Read The Reivers by William Faulkner. Southern Itish.
Yeats was accepting, though not explicitly stating, a theological notion that a 1st Century CE apocalyptic prophet was born in Bethlehem. Some theologs believe it more likely that he was born in his home town, Nazareth, around 4-6 BCE.
If the Irish “diaspora” refers to the exodus resulting from the potato famine, that was 19th Century CE. That is, I think, how half my mother’s ancestry got here, pre-Civil War. The other half got here via Portugal, ca 1492, Netherlands shortly thereafter, and Curacao, then a Dutch colony, pre-War Between the States. The way Der Fuhrer counted things, that makes me a quarter Jewish, regardless of theology.
Peace,
Diaspora generally means all the dislocated members of a group over the span of history. The potato famine being only one cause of a certain period in a limited geography and population. The Irish have a long tradition of finding new places to live. My 18th c. observation on cuisine takes into account that by the mid 19th century There Was No Cuisine, due to famine. (This speaks of the Irish themselves.
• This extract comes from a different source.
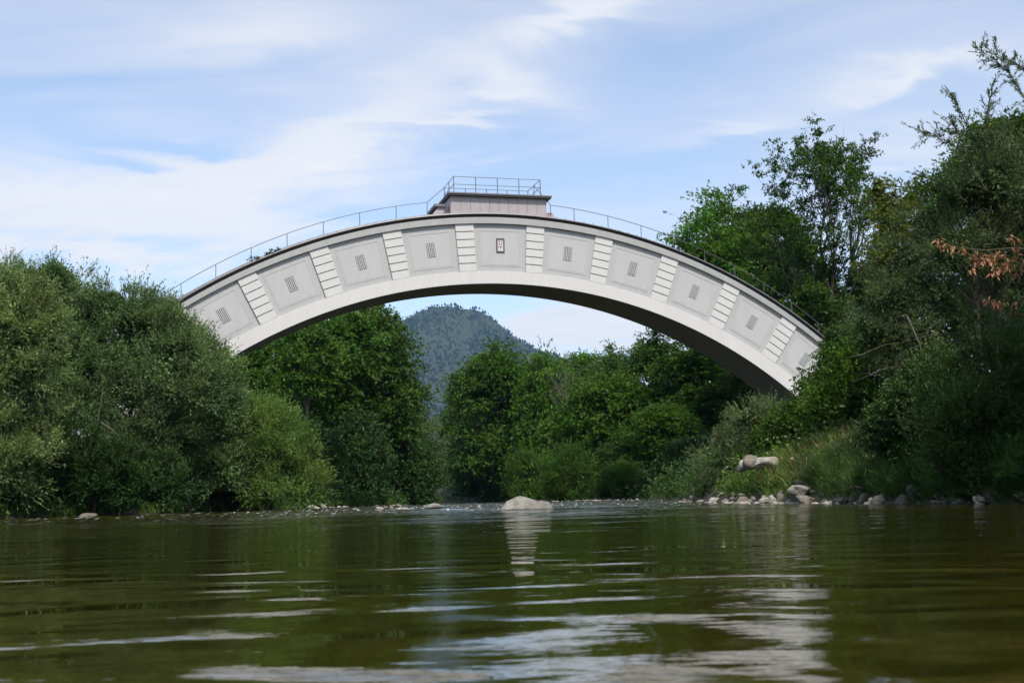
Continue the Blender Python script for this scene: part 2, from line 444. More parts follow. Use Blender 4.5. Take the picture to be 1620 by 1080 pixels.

The Landlords house may have had a better stocked larder.) So the comparison was to what may have been traditional fare in better times. The displaced would make best use of meager items available to their limited means from what was available in their new locations. And enjoy with happiness and thanks for what they had. Then set about to increase their means. Their success varied, but many did well.
I do not know Yeats’s mind any better than you do; nor for that matter the biblical authors who share a story they did not witness. But I will put forward the idea he accepted the story as recorded and preserved through history, rather than take it upon himself to decry those stories as false, the writers mistaken or worse, and substitute a new setting that removes the arduous journey at the direction of temporal powers. Is the purpose simply to create doubt in accepted lore, or does the creating that doubt somehow falsify the divinity of Joseph’s and Mary’s child?
In any case I think the poem’s title and body both seek imagery from the final book in the new testament, more than the opening books. This
rough beast does not herald a peaceful reign to Yeats’s readers. One might infer the Great War was not pleasant, and Yeats was not convinced this new peace would last.
Pardon my finger slip. The sought for Shift key instead Entered my comment, unsigned.
Awkward.
You weren’t the first and you won’t be the last to do that!
Shamrocks
.
That is why we eat Corned Beef for Easter, Thanksgiving, and Christmas. And darn we did not get into town to get the
Corned beef on sale. 🙁
.
I was anonymoused again. But not yesterday??
Hope all had a good St Patrick’s Day and are recovering ok this am.